30 December,2025 08:05 AM IST | Mumbai | Priyanka Sharma
A still from the teaser of ‘Chiranjeevi Hanuman – The Eternal’.
With Chiranjeevi Hanuman - The Eternal hurtling towards a theatrical release next year, director Rajesh Mapuskar is navigating both deadlines and debate. The AI-powered film has drawn sharp criticism from filmmakers Anurag Kashyap and Vikramaditya Motwane, but Mapuskar insists the conversation around artificial intelligence in cinema needs nuance - not fear.
"There's pressure of releasing the film next year, and resistance towards AI from the fraternity," Mapuskar admits. "But there's also excitement of using a new medium to tell a story."

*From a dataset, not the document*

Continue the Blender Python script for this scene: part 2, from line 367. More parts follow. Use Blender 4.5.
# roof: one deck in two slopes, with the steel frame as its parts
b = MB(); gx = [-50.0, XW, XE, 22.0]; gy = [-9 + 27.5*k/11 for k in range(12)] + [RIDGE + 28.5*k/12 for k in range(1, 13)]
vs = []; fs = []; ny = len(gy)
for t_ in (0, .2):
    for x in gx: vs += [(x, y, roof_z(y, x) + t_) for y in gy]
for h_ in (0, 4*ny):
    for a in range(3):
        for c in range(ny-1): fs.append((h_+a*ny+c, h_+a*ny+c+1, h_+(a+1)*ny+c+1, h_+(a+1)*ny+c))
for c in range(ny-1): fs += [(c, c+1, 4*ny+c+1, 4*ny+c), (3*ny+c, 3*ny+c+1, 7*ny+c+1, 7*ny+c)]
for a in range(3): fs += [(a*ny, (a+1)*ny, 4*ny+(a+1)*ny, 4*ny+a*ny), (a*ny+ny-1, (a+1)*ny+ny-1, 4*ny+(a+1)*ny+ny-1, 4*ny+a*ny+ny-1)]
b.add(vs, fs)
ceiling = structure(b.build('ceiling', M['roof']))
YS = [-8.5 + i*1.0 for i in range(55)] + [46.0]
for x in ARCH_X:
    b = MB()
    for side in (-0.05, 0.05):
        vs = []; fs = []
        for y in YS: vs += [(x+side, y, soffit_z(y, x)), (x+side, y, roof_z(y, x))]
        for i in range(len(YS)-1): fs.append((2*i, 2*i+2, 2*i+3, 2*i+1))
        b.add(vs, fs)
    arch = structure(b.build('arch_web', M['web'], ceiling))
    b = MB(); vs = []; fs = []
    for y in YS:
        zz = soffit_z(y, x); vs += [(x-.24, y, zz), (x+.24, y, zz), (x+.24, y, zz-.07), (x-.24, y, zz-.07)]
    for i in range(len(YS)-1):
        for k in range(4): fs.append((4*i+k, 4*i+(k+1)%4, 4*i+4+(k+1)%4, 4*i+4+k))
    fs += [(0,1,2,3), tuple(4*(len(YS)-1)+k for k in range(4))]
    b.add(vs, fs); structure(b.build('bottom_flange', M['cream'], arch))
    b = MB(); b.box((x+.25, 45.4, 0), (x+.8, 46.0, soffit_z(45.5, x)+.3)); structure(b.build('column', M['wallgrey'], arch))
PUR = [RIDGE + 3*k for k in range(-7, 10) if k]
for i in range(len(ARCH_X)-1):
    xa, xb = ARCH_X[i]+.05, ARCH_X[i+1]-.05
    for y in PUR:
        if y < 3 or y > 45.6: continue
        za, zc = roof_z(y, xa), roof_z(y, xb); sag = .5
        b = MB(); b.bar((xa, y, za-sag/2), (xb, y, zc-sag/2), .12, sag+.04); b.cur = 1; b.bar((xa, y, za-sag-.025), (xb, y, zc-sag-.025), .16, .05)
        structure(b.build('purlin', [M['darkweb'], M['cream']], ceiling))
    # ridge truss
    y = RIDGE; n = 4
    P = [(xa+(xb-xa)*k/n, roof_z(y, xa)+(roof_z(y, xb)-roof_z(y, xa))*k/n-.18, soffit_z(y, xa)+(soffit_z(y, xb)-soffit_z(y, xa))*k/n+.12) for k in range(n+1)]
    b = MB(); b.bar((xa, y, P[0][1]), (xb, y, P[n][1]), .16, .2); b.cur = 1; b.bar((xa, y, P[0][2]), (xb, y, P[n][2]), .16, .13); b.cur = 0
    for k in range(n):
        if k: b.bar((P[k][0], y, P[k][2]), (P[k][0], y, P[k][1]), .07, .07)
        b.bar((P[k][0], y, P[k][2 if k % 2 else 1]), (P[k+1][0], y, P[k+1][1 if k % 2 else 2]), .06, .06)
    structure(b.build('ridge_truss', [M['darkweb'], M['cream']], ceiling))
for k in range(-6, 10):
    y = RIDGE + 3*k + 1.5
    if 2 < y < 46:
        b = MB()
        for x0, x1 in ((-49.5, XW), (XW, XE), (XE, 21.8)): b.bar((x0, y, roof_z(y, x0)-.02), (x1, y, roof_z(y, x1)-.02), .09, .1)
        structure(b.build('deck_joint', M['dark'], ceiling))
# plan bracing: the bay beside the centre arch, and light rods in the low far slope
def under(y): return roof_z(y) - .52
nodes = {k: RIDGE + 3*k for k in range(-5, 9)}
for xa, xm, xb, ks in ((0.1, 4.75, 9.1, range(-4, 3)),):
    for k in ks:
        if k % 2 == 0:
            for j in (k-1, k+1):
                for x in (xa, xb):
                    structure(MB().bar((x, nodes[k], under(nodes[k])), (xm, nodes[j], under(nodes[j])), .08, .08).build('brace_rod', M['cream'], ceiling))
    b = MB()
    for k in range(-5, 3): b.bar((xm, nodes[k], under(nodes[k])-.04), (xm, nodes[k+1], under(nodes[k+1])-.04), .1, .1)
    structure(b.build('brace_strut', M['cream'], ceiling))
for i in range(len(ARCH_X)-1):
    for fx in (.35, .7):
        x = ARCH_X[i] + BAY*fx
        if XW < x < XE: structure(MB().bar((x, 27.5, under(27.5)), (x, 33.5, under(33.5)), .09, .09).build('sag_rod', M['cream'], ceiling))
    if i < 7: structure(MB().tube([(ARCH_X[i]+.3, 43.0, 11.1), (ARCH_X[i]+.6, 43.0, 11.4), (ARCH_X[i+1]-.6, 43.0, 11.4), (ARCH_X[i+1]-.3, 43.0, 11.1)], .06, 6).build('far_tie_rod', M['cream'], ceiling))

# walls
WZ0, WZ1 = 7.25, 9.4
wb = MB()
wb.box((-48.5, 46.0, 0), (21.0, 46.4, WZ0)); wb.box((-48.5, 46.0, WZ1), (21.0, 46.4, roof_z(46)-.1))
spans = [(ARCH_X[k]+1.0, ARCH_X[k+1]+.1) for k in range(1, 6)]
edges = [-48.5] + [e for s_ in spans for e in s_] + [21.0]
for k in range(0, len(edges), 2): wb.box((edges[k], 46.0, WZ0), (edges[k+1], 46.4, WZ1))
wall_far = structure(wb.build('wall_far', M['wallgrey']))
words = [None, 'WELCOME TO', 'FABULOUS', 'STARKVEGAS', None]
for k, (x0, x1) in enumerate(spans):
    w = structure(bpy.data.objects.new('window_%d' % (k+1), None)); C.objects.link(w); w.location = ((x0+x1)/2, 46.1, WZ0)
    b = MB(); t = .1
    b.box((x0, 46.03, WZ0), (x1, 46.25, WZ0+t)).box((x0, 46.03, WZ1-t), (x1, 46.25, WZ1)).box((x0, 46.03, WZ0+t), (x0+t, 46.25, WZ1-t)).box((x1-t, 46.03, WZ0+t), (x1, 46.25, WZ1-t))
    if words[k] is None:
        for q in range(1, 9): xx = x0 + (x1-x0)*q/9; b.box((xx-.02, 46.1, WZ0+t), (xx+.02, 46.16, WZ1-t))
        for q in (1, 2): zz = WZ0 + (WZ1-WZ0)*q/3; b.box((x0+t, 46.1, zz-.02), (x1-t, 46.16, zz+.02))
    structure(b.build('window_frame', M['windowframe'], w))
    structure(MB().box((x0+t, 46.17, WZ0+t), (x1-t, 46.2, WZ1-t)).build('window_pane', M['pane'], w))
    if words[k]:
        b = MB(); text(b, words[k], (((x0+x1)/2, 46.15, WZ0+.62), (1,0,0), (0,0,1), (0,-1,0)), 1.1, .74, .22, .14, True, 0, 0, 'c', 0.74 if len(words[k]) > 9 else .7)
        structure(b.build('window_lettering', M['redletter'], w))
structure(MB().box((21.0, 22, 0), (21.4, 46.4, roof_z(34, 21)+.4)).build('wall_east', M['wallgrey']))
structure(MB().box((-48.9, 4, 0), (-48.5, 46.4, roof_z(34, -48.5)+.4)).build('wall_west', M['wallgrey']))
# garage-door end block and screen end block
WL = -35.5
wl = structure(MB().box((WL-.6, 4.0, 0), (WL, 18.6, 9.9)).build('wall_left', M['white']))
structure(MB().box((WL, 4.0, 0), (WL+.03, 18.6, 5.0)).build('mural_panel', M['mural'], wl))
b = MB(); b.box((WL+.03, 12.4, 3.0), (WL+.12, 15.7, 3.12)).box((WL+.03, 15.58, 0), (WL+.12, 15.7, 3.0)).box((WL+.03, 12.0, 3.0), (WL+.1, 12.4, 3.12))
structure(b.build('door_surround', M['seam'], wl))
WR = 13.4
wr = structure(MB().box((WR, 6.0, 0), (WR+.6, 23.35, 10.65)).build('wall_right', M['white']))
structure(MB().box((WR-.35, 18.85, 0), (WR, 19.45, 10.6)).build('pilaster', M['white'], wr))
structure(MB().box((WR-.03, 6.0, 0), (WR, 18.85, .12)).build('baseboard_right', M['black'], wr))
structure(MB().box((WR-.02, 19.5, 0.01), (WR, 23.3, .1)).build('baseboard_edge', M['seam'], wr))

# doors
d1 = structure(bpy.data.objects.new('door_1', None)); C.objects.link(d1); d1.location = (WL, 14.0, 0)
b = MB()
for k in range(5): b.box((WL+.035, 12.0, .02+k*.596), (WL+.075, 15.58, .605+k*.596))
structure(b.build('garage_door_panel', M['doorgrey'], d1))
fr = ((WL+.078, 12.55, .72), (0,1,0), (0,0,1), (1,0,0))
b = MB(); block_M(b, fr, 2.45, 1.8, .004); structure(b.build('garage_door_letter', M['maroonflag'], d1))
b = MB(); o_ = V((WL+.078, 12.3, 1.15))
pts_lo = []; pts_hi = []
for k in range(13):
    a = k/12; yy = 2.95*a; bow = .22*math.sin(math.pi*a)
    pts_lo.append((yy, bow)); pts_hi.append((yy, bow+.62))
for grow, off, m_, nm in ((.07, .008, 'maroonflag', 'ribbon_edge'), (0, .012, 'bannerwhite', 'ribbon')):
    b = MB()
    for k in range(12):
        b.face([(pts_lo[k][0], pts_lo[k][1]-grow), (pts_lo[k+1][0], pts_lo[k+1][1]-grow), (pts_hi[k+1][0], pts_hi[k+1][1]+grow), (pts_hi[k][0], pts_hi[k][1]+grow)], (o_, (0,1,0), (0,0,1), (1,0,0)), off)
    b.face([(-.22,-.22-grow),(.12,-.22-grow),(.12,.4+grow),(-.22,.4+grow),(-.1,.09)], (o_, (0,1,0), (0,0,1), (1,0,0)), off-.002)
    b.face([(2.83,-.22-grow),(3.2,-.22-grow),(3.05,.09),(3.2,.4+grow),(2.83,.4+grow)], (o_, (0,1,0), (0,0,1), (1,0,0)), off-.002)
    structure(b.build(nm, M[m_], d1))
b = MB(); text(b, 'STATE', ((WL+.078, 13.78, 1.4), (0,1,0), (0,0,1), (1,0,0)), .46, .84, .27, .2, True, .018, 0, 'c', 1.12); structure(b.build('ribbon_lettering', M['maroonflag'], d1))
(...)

He is quick to clarify that his film was never envisioned as a tech experiment. "It's not because of the tech that we are doing this. I come from a school of filmmaking where I think about human emotion first," he says. Inspired by Valmiki's Ramayana, the film reimagines Lord Hanuman as a self-doubting figure discovering his strength. "My Hanumanji is not somebody who will fly from the word go. He will be reminded of his powers."
Responding to Kashyap and Motwane's concerns that AI could threaten artistes' livelihoods, Mapuskar disagrees.
"I don't think actors will get replaced by AI. It's my personal opinion," he says, pointing out that cinema thrives on lived human connection. "I want to know my actor - where he or she lives, the language they speak. That connection is beyond the film."
He adds that AI is simply another tool in the filmmaking process. "Like animation, there's one more thing that has come. I feel this resistance within the industry is slightly ahead of its time."
"I have a director of photography, production designer, costume designer - everyone on board. It's the execution part where I'm using AI."
For Mapuskar, the approach is pragmatic: "Either AI eats you up, or you make it your buddy and move ahead."